= REQUIREMENTS =
Print verbatim the opening line of the material and every subsequent line through the one containing "R = math.radians".

= DATA BLOCK =
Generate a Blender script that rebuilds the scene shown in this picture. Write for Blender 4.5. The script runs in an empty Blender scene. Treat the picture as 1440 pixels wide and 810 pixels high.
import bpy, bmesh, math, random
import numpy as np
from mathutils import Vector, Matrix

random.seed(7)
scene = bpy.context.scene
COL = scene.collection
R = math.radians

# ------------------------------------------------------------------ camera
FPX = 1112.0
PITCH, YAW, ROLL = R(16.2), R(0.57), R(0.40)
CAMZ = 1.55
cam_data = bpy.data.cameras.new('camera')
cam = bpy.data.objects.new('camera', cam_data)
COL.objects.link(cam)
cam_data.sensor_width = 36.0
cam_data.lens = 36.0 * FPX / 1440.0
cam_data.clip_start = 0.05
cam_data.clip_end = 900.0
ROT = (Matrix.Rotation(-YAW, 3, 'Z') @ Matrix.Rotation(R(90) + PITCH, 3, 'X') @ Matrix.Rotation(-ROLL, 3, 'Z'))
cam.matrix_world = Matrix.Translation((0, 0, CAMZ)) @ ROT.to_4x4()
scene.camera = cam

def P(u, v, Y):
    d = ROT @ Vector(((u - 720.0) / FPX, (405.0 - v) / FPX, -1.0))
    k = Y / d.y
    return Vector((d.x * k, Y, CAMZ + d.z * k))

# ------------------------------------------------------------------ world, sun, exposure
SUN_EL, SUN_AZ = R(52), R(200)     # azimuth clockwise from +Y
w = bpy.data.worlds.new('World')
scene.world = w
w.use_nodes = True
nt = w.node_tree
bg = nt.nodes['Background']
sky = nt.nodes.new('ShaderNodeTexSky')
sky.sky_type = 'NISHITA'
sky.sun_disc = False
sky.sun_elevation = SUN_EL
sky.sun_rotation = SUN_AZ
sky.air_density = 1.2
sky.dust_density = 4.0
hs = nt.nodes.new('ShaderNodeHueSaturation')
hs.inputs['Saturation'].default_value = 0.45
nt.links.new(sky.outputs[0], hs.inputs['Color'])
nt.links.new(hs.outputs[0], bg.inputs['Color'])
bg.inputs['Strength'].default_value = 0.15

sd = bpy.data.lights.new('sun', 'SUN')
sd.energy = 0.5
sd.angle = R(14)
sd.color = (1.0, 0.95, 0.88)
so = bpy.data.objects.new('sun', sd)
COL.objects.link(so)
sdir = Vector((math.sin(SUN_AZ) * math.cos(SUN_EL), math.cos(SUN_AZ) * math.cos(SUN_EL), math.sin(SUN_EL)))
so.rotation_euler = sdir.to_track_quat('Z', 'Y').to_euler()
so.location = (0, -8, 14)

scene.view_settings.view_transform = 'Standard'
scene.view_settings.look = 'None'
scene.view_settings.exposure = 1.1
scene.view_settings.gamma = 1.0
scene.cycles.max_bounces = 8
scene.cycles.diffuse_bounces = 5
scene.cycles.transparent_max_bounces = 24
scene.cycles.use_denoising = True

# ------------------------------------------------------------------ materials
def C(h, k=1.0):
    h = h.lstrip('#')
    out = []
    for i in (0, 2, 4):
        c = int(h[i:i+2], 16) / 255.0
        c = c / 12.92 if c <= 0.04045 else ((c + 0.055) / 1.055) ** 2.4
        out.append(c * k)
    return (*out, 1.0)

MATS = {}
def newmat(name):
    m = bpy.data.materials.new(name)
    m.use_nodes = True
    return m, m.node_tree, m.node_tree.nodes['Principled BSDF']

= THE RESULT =
Generate a Blender script that rebuilds the scene shown in this picture. Write for Blender 4.5. The script runs in an empty Blender scene. Treat the picture as 1440 pixels wide and 810 pixels high.
import bpy, bmesh, math, random
import numpy as np
from mathutils import Vector, Matrix

random.seed(7)
scene = bpy.context.scene
COL = scene.collection
R = math.radians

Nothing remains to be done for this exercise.